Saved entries
(begin)
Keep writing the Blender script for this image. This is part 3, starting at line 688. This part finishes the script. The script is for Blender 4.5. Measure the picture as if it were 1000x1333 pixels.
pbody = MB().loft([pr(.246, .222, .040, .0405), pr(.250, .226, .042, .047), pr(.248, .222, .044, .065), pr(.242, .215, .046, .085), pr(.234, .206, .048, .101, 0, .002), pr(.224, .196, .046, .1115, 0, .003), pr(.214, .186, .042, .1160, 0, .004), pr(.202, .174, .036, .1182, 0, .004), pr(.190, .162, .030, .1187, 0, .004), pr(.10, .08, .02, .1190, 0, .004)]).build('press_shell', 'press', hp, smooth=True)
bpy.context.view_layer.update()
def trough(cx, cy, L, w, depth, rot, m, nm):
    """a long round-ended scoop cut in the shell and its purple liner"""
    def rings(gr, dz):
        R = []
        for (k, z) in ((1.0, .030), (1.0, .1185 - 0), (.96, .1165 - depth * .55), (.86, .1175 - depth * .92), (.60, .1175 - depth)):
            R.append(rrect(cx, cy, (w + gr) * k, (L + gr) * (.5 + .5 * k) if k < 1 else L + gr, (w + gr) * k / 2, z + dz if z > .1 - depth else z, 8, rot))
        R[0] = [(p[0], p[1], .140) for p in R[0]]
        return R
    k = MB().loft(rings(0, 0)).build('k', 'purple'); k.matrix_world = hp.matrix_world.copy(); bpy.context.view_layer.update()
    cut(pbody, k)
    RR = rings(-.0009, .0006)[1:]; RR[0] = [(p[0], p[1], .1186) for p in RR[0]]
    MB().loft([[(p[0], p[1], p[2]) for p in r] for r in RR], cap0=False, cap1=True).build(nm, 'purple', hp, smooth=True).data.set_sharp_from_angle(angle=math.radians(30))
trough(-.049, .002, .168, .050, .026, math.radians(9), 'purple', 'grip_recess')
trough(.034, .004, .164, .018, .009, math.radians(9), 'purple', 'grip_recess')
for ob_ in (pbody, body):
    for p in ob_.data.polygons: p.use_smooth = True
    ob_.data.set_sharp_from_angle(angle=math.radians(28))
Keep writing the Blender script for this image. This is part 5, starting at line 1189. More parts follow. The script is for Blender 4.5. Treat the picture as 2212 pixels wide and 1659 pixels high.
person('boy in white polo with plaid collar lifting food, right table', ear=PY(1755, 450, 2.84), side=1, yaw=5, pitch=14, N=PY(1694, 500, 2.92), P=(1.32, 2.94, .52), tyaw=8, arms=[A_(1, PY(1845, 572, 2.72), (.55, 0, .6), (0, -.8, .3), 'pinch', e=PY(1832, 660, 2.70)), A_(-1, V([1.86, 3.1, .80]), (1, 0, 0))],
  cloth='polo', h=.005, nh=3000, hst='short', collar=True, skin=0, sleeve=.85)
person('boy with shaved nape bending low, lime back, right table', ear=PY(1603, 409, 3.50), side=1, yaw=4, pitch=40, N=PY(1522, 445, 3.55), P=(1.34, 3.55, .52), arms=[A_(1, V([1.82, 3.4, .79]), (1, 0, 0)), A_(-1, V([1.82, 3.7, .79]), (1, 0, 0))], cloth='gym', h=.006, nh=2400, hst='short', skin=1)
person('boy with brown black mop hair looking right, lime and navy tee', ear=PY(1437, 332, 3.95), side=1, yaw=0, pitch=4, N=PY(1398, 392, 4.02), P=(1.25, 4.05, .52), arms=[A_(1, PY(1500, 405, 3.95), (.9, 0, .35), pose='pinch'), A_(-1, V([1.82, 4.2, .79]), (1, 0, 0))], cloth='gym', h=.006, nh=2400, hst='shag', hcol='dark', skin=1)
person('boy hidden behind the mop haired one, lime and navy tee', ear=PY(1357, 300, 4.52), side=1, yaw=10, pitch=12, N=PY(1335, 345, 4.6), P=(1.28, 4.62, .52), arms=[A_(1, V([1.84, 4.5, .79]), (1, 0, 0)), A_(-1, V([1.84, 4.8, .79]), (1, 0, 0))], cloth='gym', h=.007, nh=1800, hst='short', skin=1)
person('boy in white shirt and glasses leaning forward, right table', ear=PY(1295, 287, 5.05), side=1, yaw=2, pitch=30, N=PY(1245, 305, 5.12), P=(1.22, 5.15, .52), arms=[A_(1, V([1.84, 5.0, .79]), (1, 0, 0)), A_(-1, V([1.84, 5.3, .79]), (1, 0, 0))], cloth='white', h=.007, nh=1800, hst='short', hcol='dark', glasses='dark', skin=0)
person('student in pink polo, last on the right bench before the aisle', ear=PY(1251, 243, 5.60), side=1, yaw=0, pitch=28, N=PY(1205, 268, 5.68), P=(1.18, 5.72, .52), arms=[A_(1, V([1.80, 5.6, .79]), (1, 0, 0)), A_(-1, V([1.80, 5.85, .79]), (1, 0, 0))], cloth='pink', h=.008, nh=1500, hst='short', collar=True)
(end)
# Goal
Write the data back out verbatim.

# Completed task
Keep writing the Blender script for this image. This is part 3, starting at line 688. This part finishes the script. The script is for Blender 4.5. Measure the picture as if it were 1000x1333 pixels.
pbody = MB().loft([pr(.246, .222, .040, .0405), pr(.250, .226, .042, .047), pr(.248, .222, .044, .065), pr(.242, .215, .046, .085), pr(.234, .206, .048, .101, 0, .002), pr(.224, .196, .046, .1115, 0, .003), pr(.214, .186, .042, .1160, 0, .004), pr(.202, .174, .036, .1182, 0, .004), pr(.190, .162, .030, .1187, 0, .004), pr(.10, .08, .02, .1190, 0, .004)]).build('press_shell', 'press', hp, smooth=True)
bpy.context.view_layer.update()
def trough(cx, cy, L, w, depth, rot, m, nm):
    """a long round-ended scoop cut in the shell and its purple liner"""
    def rings(gr, dz):
        R = []
        for (k, z) in ((1.0, .030), (1.0, .1185 - 0), (.96, .1165 - depth * .55), (.86, .1175 - depth * .92), (.60, .1175 - depth)):
            R.append(rrect(cx, cy, (w + gr) * k, (L + gr) * (.5 + .5 * k) if k < 1 else L + gr, (w + gr) * k / 2, z + dz if z > .1 - depth else z, 8, rot))
        R[0] = [(p[0], p[1], .140) for p in R[0]]
        return R
    k = MB().loft(rings(0, 0)).build('k', 'purple'); k.matrix_world = hp.matrix_world.copy(); bpy.context.view_layer.update()
    cut(pbody, k)
    RR = rings(-.0009, .0006)[1:]; RR[0] = [(p[0], p[1], .1186) for p in RR[0]]
    MB().loft([[(p[0], p[1], p[2]) for p in r] for r in RR], cap0=False, cap1=True).build(nm, 'purple', hp, smooth=True).data.set_sharp_from_angle(angle=math.radians(30))
trough(-.049, .002, .168, .050, .026, math.radians(9), 'purple', 'grip_recess')
trough(.034, .004, .164, .018, .009, math.radians(9), 'purple', 'grip_recess')
for ob_ in (pbody, body):
    for p in ob_.data.polygons: p.use_smooth = True
    ob_.data.set_sharp_from_angle(angle=math.radians(28))
Keep writing the Blender script for this image. This is part 5, starting at line 1189. More parts follow. The script is for Blender 4.5. Treat the picture as 2212 pixels wide and 1659 pixels high.
person('boy in white polo with plaid collar lifting food, right table', ear=PY(1755, 450, 2.84), side=1, yaw=5, pitch=14, N=PY(1694, 500, 2.92), P=(1.32, 2.94, .52), tyaw=8, arms=[A_(1, PY(1845, 572, 2.72), (.55, 0, .6), (0, -.8, .3), 'pinch', e=PY(1832, 660, 2.70)), A_(-1, V([1.86, 3.1, .80]), (1, 0, 0))],
  cloth='polo', h=.005, nh=3000, hst='short', collar=True, skin=0, sleeve=.85)
person('boy with shaved nape bending low, lime back, right table', ear=PY(1603, 409, 3.50), side=1, yaw=4, pitch=40, N=PY(1522, 445, 3.55), P=(1.34, 3.55, .52), arms=[A_(1, V([1.82, 3.4, .79]), (1, 0, 0)), A_(-1, V([1.82, 3.7, .79]), (1, 0, 0))], cloth='gym', h=.006, nh=2400, hst='short', skin=1)
person('boy with brown black mop hair looking right, lime and navy tee', ear=PY(1437, 332, 3.95), side=1, yaw=0, pitch=4, N=PY(1398, 392, 4.02), P=(1.25, 4.05, .52), arms=[A_(1, PY(1500, 405, 3.95), (.9, 0, .35), pose='pinch'), A_(-1, V([1.82, 4.2, .79]), (1, 0, 0))], cloth='gym', h=.006, nh=2400, hst='shag', hcol='dark', skin=1)
person('boy hidden behind the mop haired one, lime and navy tee', ear=PY(1357, 300, 4.52), side=1, yaw=10, pitch=12, N=PY(1335, 345, 4.6), P=(1.28, 4.62, .52), arms=[A_(1, V([1.84, 4.5, .79]), (1, 0, 0)), A_(-1, V([1.84, 4.8, .79]), (1, 0, 0))], cloth='gym', h=.007, nh=1800, hst='short', skin=1)
person('boy in white shirt and glasses leaning forward, right table', ear=PY(1295, 287, 5.05), side=1, yaw=2, pitch=30, N=PY(1245, 305, 5.12), P=(1.22, 5.15, .52), arms=[A_(1, V([1.84, 5.0, .79]), (1, 0, 0)), A_(-1, V([1.84, 5.3, .79]), (1, 0, 0))], cloth='white', h=.007, nh=1800, hst='short', hcol='dark', glasses='dark', skin=0)
person('student in pink polo, last on the right bench before the aisle', ear=PY(1251, 243, 5.60), side=1, yaw=0, pitch=28, N=PY(1205, 268, 5.68), P=(1.18, 5.72, .52), arms=[A_(1, V([1.80, 5.6, .79]), (1, 0, 0)), A_(-1, V([1.80, 5.85, .79]), (1, 0, 0))], cloth='pink', h=.008, nh=1500, hst='short', collar=True)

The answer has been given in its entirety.